By Jordanian option, I mean an agreement signed by the Palestinian Authority, Israel and Jordan – with the United States as the guarantor – that effectively gives Jordan governing authority over the West Bank and certain religious sites in Jerusalem.  Palestinians will be granted autonomy in the West Bank.  Alongside Israel, Jordan’s military will patrol the (highly militarized) demilitarized borders of this newly configured entity.  Meanwhile the major Israeli settlements remain intact under Israeli governmental and military control.  In return, Palestinians gain some land in the Negev.  There might be some symbolic space for Palestine and Jordan in East Jerusalem. Abu Dis becomes Palestinian Jerusalem with or without the Jerusalem nameplate.

However such an end to the Israel-Palestinian conflict is referred to – call it realistic politics or unconditional surrender – the result remains:  Israel conquers Palestine – permanently.  It erases any claims that Palestinians have within Israel/Palestine.  BDS calls are eviscerated, including the recent European Union attempt to separate Israel from its further colonial expansion through trade and intellectual cooperation restrictions.

Palestine is effectively removed from the world justice agenda.  The international legal arena suffers the same fate.

Is anyone listening?

The possibility of such a signing hit me hard.  I could hardly catch my breath.  On the day I left Vienna, I was informed by Mustafa Abu Sway, a well-connected Palestinian Muslim academic and a fellow interfaith dialogue panel member, that President Abbas had agreed to speak to the Israeli Knesset and that his appearance might be imminent.

Abbas in Jerusalem would be akin to Anwar Sadat’s visit after the October 1973 war but with a twist. Sadat came to Jerusalem with the claim of a military stalemate with Israel and a symbolic triumph that was significant for Egyptian pride. No matter the rhetoric, Abbas comes to Jerusalem hat in hand. Palestine continues to disappear under his leadership. One of the few claims Abbas can make is that he and others in the Palestinian Authority – a governing body that few in the world respect – have survived.

I asked Viola what she as a Palestinian would want me as a Jew to speak or write about this. If, in fact, the Palestinian Authority was willing to cede Palestine and the permanent ghettoization of her people for paved roads and improved employment, what did she think a Jew like me ought to be thinking.

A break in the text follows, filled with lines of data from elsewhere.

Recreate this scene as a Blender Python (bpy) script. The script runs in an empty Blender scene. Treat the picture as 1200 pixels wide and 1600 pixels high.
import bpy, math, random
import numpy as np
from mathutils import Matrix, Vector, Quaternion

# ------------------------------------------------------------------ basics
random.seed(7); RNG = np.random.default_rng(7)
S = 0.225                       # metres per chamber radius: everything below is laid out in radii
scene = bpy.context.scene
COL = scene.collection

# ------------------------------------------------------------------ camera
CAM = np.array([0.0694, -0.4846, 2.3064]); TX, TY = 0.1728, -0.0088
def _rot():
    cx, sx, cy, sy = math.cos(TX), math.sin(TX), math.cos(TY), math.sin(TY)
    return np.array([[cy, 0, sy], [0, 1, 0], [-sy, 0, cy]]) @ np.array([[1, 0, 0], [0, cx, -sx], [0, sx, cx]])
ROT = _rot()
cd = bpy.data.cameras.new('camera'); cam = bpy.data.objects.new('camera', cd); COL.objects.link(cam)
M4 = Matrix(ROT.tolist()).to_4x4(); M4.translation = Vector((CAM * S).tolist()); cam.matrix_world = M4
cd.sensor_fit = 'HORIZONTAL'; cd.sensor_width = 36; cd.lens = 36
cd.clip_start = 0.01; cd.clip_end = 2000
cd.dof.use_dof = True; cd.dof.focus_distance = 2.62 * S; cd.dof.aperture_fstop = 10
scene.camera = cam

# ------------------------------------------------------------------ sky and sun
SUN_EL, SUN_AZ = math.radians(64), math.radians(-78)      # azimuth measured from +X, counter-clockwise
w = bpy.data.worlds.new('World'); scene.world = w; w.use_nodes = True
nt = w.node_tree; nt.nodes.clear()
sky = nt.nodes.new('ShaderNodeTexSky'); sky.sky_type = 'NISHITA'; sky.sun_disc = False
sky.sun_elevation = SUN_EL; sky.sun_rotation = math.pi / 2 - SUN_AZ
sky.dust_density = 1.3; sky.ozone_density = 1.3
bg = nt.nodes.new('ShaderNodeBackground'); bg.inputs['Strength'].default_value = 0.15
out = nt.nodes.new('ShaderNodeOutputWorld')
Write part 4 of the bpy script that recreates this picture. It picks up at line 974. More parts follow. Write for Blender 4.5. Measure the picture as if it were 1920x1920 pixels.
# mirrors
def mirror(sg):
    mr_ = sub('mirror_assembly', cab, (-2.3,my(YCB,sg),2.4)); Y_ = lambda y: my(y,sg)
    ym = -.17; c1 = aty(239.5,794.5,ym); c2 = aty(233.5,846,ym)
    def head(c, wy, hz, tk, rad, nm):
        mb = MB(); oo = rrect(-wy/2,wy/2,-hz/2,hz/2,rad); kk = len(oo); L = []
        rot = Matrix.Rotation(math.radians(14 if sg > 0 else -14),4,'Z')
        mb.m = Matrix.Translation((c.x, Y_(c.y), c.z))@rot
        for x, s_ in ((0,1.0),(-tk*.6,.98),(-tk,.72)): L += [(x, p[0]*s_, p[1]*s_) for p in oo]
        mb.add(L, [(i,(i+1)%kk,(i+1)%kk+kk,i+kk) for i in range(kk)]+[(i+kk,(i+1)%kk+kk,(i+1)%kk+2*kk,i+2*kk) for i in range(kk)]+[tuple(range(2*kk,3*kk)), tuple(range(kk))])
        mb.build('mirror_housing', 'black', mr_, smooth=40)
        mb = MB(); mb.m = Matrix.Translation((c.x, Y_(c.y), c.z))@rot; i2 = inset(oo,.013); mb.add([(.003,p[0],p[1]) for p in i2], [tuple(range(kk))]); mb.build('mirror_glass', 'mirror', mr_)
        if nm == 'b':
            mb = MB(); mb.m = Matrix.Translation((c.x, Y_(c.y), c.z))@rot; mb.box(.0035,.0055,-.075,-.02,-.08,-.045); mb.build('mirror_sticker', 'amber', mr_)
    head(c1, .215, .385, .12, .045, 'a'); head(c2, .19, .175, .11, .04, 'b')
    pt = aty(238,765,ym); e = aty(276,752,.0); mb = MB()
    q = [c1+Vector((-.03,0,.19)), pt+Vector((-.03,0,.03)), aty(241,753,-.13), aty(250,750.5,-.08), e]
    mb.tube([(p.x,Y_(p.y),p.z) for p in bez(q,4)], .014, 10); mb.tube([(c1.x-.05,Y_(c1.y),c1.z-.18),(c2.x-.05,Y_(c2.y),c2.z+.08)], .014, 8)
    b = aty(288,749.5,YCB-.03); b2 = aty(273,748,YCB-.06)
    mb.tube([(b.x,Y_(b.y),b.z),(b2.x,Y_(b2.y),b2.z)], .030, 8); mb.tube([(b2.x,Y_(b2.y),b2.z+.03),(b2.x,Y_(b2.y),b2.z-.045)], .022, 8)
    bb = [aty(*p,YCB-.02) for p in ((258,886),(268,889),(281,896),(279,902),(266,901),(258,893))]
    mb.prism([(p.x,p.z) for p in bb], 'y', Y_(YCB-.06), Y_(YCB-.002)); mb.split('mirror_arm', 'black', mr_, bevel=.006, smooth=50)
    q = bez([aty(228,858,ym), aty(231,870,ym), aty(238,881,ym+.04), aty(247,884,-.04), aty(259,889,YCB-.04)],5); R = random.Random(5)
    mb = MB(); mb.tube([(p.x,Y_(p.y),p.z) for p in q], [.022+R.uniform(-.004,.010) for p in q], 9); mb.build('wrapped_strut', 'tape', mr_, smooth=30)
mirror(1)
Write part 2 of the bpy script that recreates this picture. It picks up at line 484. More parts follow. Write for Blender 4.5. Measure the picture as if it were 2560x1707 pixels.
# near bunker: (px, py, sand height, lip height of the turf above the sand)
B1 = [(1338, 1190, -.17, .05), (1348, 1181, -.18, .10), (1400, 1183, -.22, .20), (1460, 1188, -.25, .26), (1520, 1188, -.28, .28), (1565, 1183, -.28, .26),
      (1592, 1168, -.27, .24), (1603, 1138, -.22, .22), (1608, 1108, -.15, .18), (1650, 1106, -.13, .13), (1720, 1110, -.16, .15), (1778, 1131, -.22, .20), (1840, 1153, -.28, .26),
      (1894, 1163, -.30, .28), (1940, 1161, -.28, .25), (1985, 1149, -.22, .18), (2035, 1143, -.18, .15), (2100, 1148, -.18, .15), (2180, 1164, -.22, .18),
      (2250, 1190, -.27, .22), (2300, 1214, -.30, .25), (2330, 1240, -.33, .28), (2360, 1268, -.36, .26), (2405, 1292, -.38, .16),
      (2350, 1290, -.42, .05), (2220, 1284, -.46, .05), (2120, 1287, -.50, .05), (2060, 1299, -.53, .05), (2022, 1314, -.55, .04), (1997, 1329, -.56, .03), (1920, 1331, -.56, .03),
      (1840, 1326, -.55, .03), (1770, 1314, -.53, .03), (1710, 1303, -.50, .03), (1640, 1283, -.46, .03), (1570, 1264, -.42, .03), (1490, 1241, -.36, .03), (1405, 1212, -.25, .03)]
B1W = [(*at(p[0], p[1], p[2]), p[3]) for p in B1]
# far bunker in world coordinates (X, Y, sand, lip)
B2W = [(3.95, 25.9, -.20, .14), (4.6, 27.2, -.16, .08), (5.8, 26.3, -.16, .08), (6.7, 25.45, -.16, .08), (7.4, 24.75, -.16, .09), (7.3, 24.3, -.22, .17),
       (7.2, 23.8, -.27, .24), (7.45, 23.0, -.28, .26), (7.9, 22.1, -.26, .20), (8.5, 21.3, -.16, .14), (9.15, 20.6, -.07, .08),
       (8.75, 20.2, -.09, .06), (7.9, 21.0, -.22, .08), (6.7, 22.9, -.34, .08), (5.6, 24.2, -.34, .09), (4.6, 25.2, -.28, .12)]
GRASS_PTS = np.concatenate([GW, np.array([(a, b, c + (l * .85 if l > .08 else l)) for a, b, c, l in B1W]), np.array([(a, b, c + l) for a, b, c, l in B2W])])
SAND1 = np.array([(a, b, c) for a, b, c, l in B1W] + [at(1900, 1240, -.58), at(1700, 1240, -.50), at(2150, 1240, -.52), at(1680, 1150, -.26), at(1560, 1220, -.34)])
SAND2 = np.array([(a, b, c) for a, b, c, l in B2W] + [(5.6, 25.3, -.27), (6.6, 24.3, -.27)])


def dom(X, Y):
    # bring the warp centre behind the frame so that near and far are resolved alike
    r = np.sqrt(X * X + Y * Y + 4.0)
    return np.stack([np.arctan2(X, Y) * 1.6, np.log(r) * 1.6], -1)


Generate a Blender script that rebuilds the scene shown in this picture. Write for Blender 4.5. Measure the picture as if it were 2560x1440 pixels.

I was serious. After all, though I have struggled within the prophetic tradition of my own people, for all practical purposes the Palestinian Authority signing on the dotted line means the end of the Jewish struggle.  The explosion of the Jewish prophetic over Palestine – which represents a final “no” to the ultimate assimilation of Jews to unjust power – loses its base of operation.

Still in exile, and deeper still, Jews of Conscience will be adrift. For generations to come the Jewish prophetic will lie dormant. It might never return.

If the world doesn’t think it will miss the prophetic in its distinctly Jewish embodiment the world isn’t isn’t thinking very deeply on the subject.

The people at the Vienna conference weren’t ready to think the end.  On all sides, including Palestinian intellectuals in the West, our investment in refusing the inevitable result – that the Israeli occupation of Jerusalem and the West Bank is permanent – is massive.  While criticizing the American, Israeli and Palestinian negotiators for their investment in the peace process, the Left, including Jews of Conscience, has a similar investment.

What happens after the permanent occupation is acknowledged and signed is the unasked question of all parties involved.

Jews of Conscience must begin to ask this question as if the final notice of (prophetic) foreclosure is already in the mail. It might arrive tomorrow.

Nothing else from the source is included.